Adicione-se a esse debate as constantes acusações de Jair Bolsonaro de que o governador Wilson Witzel (PSC) usa o inquérito para perseguí-lo. Os dois romperam a aliança no fim de setembro, pouco antes de o nome e a casa do presidente terem virado alvos de atenção da polícia.

O deslocamento de competência foi proposto pela então procuradora-geral da República Raquel Dodge, em razão das tentativas de atrapalhar as investigações. A proposta foi feita no mesmo dia em que ela denunciou o ex-deputado Domingos Brazão (MDB) pela obstrução de Justiça.

Dodge afirmou não haver ambiente adequado no estado para o fim do inquérito e defendeu a mobilização da Polícia Federal no caso. Curiosamente, Dodge relatou que a tentativa de obstrução ocorreu por meio da Polícia Federal, onde a falsa testemunha articulada por Brazão prestou seu primeiro depoimento. Um delegado e um policial federal também foram acusados na denúncia da ex-PGR.

Nesta denúncia, Dodge escreveu também que foi Brazão quem “arquitetou o homicídio da vereadora”, como revelou o UOL. É uma referência curiosa, considerando que o ex-deputado ainda não foi denunciado por ser o mandante e nem sequer novas provas foram apresentadas. Há algum tempo ele é o principal suspeito, o que ele nega. São ruídos numa investigação que teve uma série de falhas.

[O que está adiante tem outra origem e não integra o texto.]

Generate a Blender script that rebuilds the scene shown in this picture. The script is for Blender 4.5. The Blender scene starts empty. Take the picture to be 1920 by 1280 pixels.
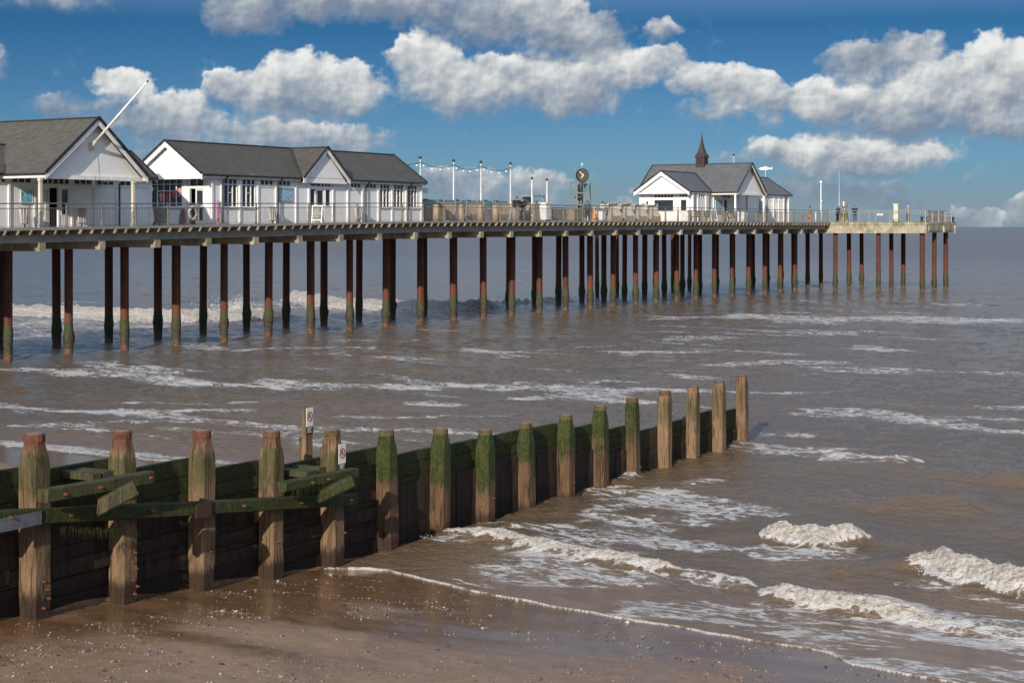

Erros na busca e análise de imagens no trajeto dos criminosos impediram que o condomínio fosse o centro da apuração desde o início da investigação —o que facilitaria em muito a obtenção de mais provas com mais eficiência. As planilhas do condomínio Vivendas da Barra, que levaram à menção do nome do presidente, estavam nas mãos das autoridades 11 meses antes de serem alvo de atenção.

Em um crime complexo como este, equívocos podem acontecer. As chances de eles ocorrerem aumentam à medida que a apuração é conduzida com dois focos, um judicial e outro político. Só o tempo dirá --se houver uma conclusão no caso— em que lado estão cada uma das autoridades: as federais e as estaduais.